* _Extracted records_
┄┄┄┄┄┄
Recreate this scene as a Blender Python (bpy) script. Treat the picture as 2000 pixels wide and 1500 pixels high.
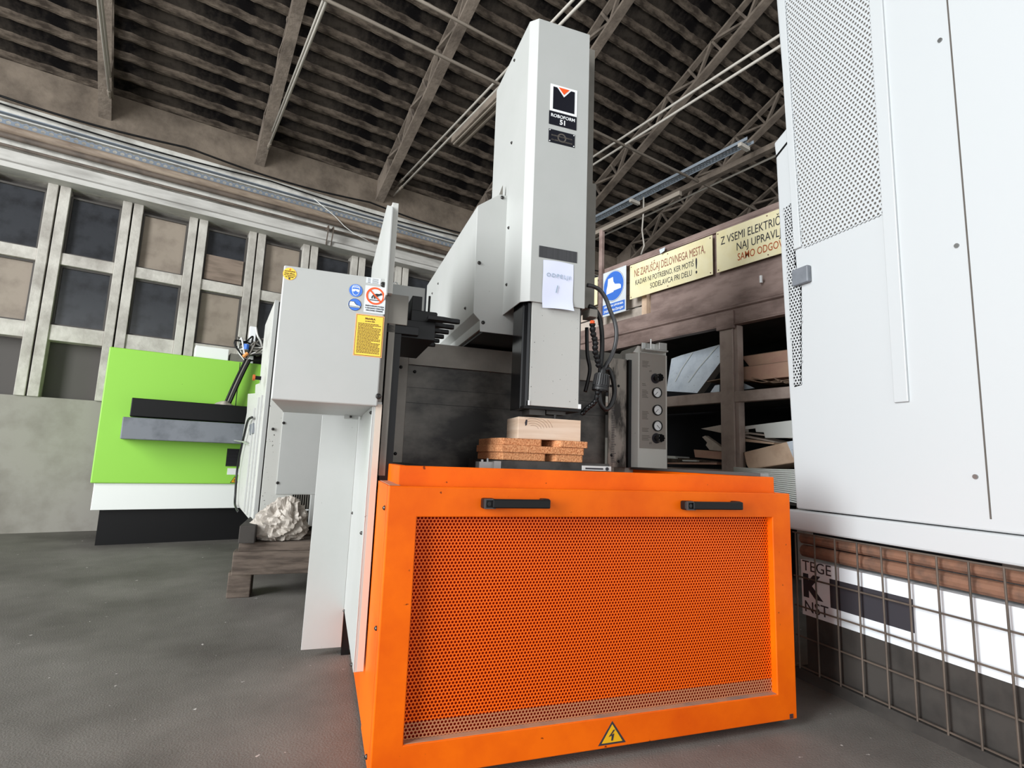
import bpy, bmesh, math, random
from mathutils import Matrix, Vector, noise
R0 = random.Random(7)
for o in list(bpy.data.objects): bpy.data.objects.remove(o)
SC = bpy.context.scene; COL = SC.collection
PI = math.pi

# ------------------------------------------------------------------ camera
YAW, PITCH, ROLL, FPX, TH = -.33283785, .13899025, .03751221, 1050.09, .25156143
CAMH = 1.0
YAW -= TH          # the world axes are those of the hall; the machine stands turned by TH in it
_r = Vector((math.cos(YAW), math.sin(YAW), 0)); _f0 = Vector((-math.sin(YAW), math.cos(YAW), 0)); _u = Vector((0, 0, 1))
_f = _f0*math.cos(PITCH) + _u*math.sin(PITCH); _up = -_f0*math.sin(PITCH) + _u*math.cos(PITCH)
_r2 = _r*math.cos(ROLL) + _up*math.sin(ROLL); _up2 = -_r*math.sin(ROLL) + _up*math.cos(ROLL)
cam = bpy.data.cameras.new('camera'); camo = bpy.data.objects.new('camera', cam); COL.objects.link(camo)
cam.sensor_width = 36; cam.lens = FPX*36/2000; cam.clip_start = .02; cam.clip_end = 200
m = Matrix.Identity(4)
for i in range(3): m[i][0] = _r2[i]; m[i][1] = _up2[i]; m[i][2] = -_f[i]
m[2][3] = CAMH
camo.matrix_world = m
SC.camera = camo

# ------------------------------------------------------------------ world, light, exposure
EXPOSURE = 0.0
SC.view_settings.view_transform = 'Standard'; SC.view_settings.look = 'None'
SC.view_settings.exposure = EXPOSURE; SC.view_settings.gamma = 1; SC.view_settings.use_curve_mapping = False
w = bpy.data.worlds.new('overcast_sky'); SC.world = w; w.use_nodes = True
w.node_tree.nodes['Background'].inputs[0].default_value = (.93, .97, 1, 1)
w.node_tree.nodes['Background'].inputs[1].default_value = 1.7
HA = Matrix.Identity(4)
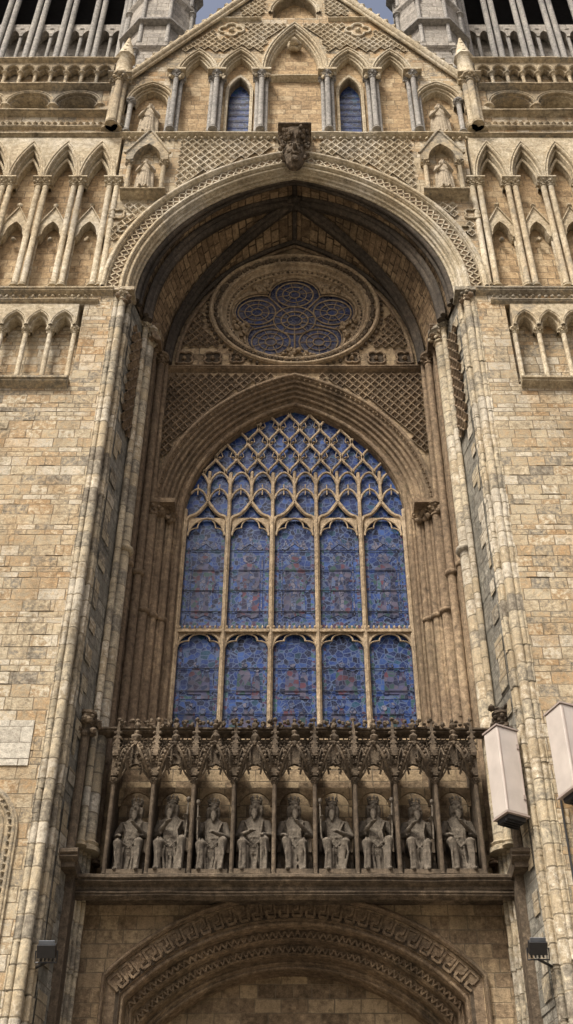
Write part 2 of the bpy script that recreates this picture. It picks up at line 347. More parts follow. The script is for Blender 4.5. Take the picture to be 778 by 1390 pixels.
┄┄┄┄┄┄
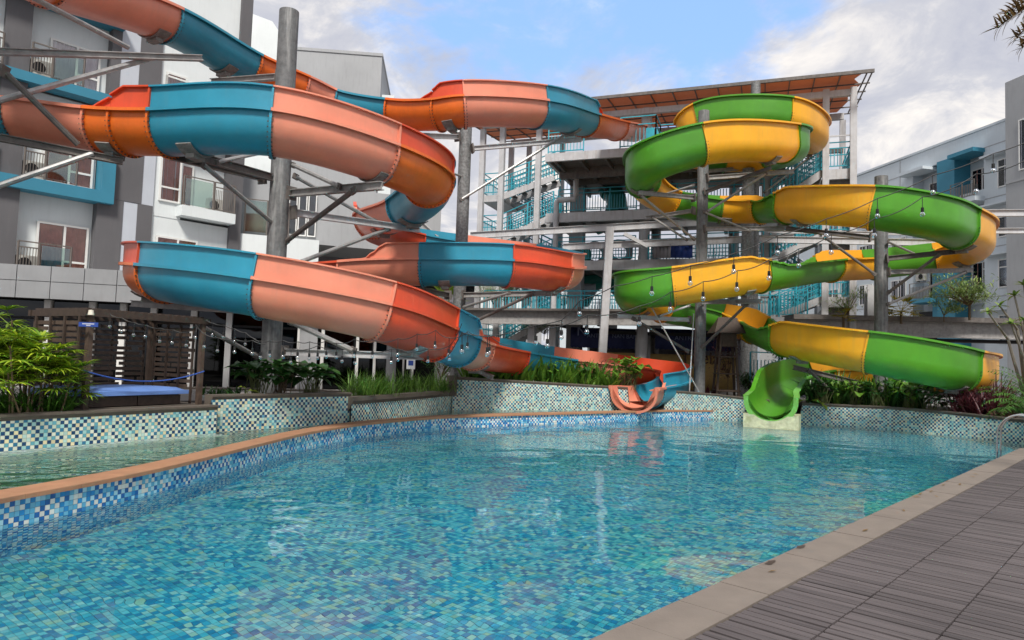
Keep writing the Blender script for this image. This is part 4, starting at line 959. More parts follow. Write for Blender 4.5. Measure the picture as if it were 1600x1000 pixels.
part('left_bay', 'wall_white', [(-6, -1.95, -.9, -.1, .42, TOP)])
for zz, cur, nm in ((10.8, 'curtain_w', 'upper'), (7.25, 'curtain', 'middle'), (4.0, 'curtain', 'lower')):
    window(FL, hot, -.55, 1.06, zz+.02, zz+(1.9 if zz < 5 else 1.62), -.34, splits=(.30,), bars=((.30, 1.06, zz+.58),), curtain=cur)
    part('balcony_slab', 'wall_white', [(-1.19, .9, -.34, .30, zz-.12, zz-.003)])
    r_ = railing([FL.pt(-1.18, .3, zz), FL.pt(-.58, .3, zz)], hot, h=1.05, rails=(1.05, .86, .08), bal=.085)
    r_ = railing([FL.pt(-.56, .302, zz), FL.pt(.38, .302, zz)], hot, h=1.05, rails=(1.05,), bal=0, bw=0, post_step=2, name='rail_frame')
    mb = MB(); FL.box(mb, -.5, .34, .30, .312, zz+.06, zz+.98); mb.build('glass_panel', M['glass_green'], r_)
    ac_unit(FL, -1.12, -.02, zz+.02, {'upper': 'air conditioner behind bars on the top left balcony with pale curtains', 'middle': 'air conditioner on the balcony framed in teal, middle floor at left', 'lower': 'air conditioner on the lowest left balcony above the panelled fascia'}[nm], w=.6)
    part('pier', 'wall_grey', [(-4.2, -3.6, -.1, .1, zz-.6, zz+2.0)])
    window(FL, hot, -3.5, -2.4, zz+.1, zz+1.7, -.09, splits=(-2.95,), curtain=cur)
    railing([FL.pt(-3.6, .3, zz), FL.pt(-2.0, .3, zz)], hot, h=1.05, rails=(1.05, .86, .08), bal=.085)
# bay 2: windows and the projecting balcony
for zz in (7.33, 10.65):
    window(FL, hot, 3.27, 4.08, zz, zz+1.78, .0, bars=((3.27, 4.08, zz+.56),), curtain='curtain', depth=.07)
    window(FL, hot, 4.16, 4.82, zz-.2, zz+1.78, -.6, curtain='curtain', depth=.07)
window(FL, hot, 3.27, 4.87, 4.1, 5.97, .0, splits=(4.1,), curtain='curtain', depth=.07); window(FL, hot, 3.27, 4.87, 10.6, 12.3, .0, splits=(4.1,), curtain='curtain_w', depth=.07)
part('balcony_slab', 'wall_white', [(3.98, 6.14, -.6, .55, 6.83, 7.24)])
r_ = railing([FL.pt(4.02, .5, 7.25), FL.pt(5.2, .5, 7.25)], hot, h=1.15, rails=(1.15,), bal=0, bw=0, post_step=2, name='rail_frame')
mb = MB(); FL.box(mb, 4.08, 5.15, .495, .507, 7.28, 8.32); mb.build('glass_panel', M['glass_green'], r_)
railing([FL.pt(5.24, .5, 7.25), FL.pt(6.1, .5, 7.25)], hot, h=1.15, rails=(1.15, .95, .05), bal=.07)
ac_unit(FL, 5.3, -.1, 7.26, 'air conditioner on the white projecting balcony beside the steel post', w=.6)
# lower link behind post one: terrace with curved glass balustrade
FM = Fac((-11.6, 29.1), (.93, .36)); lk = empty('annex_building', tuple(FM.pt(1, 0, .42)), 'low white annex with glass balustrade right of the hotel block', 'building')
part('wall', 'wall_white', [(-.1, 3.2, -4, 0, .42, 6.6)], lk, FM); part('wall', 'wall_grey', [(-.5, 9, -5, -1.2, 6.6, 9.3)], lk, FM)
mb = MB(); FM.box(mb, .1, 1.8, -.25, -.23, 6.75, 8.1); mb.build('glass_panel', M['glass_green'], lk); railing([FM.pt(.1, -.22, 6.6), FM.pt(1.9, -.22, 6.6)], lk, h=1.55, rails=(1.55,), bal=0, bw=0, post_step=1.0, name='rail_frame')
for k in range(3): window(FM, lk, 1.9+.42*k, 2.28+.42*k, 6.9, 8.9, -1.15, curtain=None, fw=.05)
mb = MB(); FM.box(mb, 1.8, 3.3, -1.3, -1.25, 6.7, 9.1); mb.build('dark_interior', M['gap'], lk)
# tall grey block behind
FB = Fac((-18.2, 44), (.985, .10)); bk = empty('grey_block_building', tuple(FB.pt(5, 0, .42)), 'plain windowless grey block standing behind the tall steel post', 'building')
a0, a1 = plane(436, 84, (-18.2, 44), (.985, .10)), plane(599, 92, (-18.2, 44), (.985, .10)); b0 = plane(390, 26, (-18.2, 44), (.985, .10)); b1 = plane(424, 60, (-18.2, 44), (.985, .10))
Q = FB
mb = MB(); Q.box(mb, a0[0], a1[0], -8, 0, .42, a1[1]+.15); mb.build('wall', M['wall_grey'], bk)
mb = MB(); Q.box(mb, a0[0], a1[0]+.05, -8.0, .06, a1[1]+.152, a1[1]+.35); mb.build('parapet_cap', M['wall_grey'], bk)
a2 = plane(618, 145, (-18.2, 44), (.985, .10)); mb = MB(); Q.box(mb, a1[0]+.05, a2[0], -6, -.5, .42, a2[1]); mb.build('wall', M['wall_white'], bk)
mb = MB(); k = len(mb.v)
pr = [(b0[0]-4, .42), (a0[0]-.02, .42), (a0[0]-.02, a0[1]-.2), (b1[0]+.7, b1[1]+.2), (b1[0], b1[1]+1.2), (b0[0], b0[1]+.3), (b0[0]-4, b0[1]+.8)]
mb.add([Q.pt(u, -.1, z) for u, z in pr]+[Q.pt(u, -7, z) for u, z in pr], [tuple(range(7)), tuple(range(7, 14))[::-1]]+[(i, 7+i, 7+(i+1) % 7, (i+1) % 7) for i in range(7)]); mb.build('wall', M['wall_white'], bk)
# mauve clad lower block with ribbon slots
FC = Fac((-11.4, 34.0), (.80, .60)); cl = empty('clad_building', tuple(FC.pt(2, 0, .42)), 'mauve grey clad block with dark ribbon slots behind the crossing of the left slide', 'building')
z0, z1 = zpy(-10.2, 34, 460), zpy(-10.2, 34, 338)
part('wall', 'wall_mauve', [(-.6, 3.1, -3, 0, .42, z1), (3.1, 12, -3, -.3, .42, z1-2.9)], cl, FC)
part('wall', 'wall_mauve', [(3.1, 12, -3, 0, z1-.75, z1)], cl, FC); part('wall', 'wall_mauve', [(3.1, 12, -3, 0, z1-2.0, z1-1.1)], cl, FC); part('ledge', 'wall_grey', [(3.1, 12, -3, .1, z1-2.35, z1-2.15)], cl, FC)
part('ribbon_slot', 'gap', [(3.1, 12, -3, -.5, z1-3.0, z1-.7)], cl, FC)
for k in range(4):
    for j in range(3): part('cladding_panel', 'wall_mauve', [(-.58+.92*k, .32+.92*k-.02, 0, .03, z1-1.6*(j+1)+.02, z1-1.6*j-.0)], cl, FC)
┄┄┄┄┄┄
* _Directions for this task_
Take out nothing but the lines from the one containing "Recreate this scene" to the one containing "SC.camera = camo", inclusive, retyped exactly. Drop the pictures.

* _Solved problem_
Recreate this scene as a Blender Python (bpy) script. Treat the picture as 2000 pixels wide and 1500 pixels high.
import bpy, bmesh, math, random
from mathutils import Matrix, Vector, noise
R0 = random.Random(7)
for o in list(bpy.data.objects): bpy.data.objects.remove(o)
SC = bpy.context.scene; COL = SC.collection
PI = math.pi

# ------------------------------------------------------------------ camera
YAW, PITCH, ROLL, FPX, TH = -.33283785, .13899025, .03751221, 1050.09, .25156143
CAMH = 1.0
YAW -= TH          # the world axes are those of the hall; the machine stands turned by TH in it
_r = Vector((math.cos(YAW), math.sin(YAW), 0)); _f0 = Vector((-math.sin(YAW), math.cos(YAW), 0)); _u = Vector((0, 0, 1))
_f = _f0*math.cos(PITCH) + _u*math.sin(PITCH); _up = -_f0*math.sin(PITCH) + _u*math.cos(PITCH)
_r2 = _r*math.cos(ROLL) + _up*math.sin(ROLL); _up2 = -_r*math.sin(ROLL) + _up*math.cos(ROLL)
cam = bpy.data.cameras.new('camera'); camo = bpy.data.objects.new('camera', cam); COL.objects.link(camo)
cam.sensor_width = 36; cam.lens = FPX*36/2000; cam.clip_start = .02; cam.clip_end = 200
m = Matrix.Identity(4)
for i in range(3): m[i][0] = _r2[i]; m[i][1] = _up2[i]; m[i][2] = -_f[i]
m[2][3] = CAMH
camo.matrix_world = m
SC.camera = camo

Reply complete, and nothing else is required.